What to produce - All material below is to be reproduced exactly.

Provided data -
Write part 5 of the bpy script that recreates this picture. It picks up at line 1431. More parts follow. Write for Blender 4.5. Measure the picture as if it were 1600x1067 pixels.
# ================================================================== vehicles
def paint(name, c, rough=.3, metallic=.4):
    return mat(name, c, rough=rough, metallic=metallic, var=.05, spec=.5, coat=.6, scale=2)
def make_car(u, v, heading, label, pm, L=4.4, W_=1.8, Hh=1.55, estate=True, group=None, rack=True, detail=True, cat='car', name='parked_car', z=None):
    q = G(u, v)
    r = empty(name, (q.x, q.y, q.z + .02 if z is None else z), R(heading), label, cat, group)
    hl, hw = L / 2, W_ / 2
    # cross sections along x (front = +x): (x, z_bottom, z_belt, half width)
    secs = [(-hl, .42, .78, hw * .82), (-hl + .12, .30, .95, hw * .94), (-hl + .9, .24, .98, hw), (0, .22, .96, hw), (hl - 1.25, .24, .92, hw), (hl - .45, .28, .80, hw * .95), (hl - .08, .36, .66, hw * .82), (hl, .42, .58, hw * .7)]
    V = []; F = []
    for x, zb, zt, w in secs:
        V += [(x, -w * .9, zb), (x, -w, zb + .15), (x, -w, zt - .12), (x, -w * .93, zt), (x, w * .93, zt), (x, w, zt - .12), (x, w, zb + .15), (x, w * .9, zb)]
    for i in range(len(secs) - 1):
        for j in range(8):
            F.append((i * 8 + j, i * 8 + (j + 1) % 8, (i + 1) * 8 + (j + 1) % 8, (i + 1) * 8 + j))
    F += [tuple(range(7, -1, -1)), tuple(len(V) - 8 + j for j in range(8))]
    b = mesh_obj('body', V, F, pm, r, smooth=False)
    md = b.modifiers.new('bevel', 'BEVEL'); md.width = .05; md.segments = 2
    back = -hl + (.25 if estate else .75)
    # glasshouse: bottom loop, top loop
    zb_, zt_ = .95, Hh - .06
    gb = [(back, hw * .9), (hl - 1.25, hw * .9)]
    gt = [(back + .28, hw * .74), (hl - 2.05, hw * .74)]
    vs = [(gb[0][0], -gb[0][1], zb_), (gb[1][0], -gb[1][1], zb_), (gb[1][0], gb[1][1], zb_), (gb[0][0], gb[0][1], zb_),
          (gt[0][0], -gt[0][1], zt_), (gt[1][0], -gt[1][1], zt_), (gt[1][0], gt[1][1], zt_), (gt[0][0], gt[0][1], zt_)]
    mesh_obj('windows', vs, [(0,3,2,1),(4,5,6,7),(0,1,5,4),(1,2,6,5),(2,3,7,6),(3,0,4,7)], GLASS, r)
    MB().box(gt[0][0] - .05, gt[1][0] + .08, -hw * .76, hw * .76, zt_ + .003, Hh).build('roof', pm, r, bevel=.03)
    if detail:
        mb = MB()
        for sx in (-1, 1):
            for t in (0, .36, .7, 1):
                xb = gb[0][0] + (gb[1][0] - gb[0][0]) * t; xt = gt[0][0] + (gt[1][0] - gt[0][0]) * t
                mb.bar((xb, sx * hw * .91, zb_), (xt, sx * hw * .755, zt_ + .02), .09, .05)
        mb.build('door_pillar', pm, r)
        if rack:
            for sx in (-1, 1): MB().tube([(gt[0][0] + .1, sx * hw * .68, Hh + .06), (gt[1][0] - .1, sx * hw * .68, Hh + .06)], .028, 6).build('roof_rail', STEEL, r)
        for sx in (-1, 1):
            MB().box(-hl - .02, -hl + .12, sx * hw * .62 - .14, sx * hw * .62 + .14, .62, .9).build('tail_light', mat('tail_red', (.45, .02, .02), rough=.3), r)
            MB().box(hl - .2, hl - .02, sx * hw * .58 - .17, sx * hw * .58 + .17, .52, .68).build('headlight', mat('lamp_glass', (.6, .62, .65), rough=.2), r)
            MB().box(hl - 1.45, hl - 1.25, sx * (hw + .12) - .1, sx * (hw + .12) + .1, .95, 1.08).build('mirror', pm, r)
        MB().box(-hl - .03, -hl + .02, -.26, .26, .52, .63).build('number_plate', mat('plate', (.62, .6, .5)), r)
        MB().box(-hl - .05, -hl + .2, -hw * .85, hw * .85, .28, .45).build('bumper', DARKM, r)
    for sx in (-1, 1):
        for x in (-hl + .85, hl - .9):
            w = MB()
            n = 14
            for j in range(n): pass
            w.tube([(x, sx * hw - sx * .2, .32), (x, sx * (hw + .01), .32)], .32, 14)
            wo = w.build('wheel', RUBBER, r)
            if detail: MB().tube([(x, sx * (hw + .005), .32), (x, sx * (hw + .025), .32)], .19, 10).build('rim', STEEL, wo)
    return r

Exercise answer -
Write part 5 of the bpy script that recreates this picture. It picks up at line 1431. More parts follow. Write for Blender 4.5. Measure the picture as if it were 1600x1067 pixels.
# ================================================================== vehicles
def paint(name, c, rough=.3, metallic=.4):
    return mat(name, c, rough=rough, metallic=metallic, var=.05, spec=.5, coat=.6, scale=2)
def make_car(u, v, heading, label, pm, L=4.4, W_=1.8, Hh=1.55, estate=True, group=None, rack=True, detail=True, cat='car', name='parked_car', z=None):
    q = G(u, v)
    r = empty(name, (q.x, q.y, q.z + .02 if z is None else z), R(heading), label, cat, group)
    hl, hw = L / 2, W_ / 2
    # cross sections along x (front = +x): (x, z_bottom, z_belt, half width)
    secs = [(-hl, .42, .78, hw * .82), (-hl + .12, .30, .95, hw * .94), (-hl + .9, .24, .98, hw), (0, .22, .96, hw), (hl - 1.25, .24, .92, hw), (hl - .45, .28, .80, hw * .95), (hl - .08, .36, .66, hw * .82), (hl, .42, .58, hw * .7)]
    V = []; F = []
    for x, zb, zt, w in secs:
        V += [(x, -w * .9, zb), (x, -w, zb + .15), (x, -w, zt - .12), (x, -w * .93, zt), (x, w * .93, zt), (x, w, zt - .12), (x, w, zb + .15), (x, w * .9, zb)]
    for i in range(len(secs) - 1):
        for j in range(8):
            F.append((i * 8 + j, i * 8 + (j + 1) % 8, (i + 1) * 8 + (j + 1) % 8, (i + 1) * 8 + j))
    F += [tuple(range(7, -1, -1)), tuple(len(V) - 8 + j for j in range(8))]
    b = mesh_obj('body', V, F, pm, r, smooth=False)
    md = b.modifiers.new('bevel', 'BEVEL'); md.width = .05; md.segments = 2
    back = -hl + (.25 if estate else .75)
    # glasshouse: bottom loop, top loop
    zb_, zt_ = .95, Hh - .06
    gb = [(back, hw * .9), (hl - 1.25, hw * .9)]
    gt = [(back + .28, hw * .74), (hl - 2.05, hw * .74)]
    vs = [(gb[0][0], -gb[0][1], zb_), (gb[1][0], -gb[1][1], zb_), (gb[1][0], gb[1][1], zb_), (gb[0][0], gb[0][1], zb_),
          (gt[0][0], -gt[0][1], zt_), (gt[1][0], -gt[1][1], zt_), (gt[1][0], gt[1][1], zt_), (gt[0][0], gt[0][1], zt_)]
    mesh_obj('windows', vs, [(0,3,2,1),(4,5,6,7),(0,1,5,4),(1,2,6,5),(2,3,7,6),(3,0,4,7)], GLASS, r)
    MB().box(gt[0][0] - .05, gt[1][0] + .08, -hw * .76, hw * .76, zt_ + .003, Hh).build('roof', pm, r, bevel=.03)
    if detail:
        mb = MB()
        for sx in (-1, 1):
            for t in (0, .36, .7, 1):
                xb = gb[0][0] + (gb[1][0] - gb[0][0]) * t; xt = gt[0][0] + (gt[1][0] - gt[0][0]) * t
                mb.bar((xb, sx * hw * .91, zb_), (xt, sx * hw * .755, zt_ + .02), .09, .05)
        mb.build('door_pillar', pm, r)
        if rack:
            for sx in (-1, 1): MB().tube([(gt[0][0] + .1, sx * hw * .68, Hh + .06), (gt[1][0] - .1, sx * hw * .68, Hh + .06)], .028, 6).build('roof_rail', STEEL, r)
        for sx in (-1, 1):
            MB().box(-hl - .02, -hl + .12, sx * hw * .62 - .14, sx * hw * .62 + .14, .62, .9).build('tail_light', mat('tail_red', (.45, .02, .02), rough=.3), r)
            MB().box(hl - .2, hl - .02, sx * hw * .58 - .17, sx * hw * .58 + .17, .52, .68).build('headlight', mat('lamp_glass', (.6, .62, .65), rough=.2), r)
            MB().box(hl - 1.45, hl - 1.25, sx * (hw + .12) - .1, sx * (hw + .12) + .1, .95, 1.08).build('mirror', pm, r)
        MB().box(-hl - .03, -hl + .02, -.26, .26, .52, .63).build('number_plate', mat('plate', (.62, .6, .5)), r)
        MB().box(-hl - .05, -hl + .2, -hw * .85, hw * .85, .28, .45).build('bumper', DARKM, r)
    for sx in (-1, 1):
        for x in (-hl + .85, hl - .9):
            w = MB()
            n = 14
            for j in range(n): pass
            w.tube([(x, sx * hw - sx * .2, .32), (x, sx * (hw + .01), .32)], .32, 14)
            wo = w.build('wheel', RUBBER, r)
            if detail: MB().tube([(x, sx * (hw + .005), .32), (x, sx * (hw + .025), .32)], .19, 10).build('rim', STEEL, wo)
    return r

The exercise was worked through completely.